WHAT YOU HAVE TO DO >> Return, word for word, every line that follows.

MATERIAL >>
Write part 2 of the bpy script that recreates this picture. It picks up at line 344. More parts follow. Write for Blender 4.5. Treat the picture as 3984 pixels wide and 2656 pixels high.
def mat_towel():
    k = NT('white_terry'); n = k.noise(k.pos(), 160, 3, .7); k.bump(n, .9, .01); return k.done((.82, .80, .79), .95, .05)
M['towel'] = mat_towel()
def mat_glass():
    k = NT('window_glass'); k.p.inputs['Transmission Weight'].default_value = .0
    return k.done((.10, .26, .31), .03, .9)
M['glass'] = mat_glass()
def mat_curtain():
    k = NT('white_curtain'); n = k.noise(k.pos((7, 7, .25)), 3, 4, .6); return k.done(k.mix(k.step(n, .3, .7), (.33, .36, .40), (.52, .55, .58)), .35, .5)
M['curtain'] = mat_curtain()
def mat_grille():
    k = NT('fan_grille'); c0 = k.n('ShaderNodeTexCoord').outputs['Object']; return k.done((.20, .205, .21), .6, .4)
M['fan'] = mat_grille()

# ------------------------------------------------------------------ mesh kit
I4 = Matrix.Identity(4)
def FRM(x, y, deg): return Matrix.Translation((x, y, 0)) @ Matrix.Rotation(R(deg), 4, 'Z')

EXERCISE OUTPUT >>
Write part 2 of the bpy script that recreates this picture. It picks up at line 344. More parts follow. Write for Blender 4.5. Treat the picture as 3984 pixels wide and 2656 pixels high.
def mat_towel():
    k = NT('white_terry'); n = k.noise(k.pos(), 160, 3, .7); k.bump(n, .9, .01); return k.done((.82, .80, .79), .95, .05)
M['towel'] = mat_towel()
def mat_glass():
    k = NT('window_glass'); k.p.inputs['Transmission Weight'].default_value = .0
    return k.done((.10, .26, .31), .03, .9)
M['glass'] = mat_glass()
def mat_curtain():
    k = NT('white_curtain'); n = k.noise(k.pos((7, 7, .25)), 3, 4, .6); return k.done(k.mix(k.step(n, .3, .7), (.33, .36, .40), (.52, .55, .58)), .35, .5)
M['curtain'] = mat_curtain()
def mat_grille():
    k = NT('fan_grille'); c0 = k.n('ShaderNodeTexCoord').outputs['Object']; return k.done((.20, .205, .21), .6, .4)
M['fan'] = mat_grille()

# ------------------------------------------------------------------ mesh kit
I4 = Matrix.Identity(4)
def FRM(x, y, deg): return Matrix.Translation((x, y, 0)) @ Matrix.Rotation(R(deg), 4, 'Z')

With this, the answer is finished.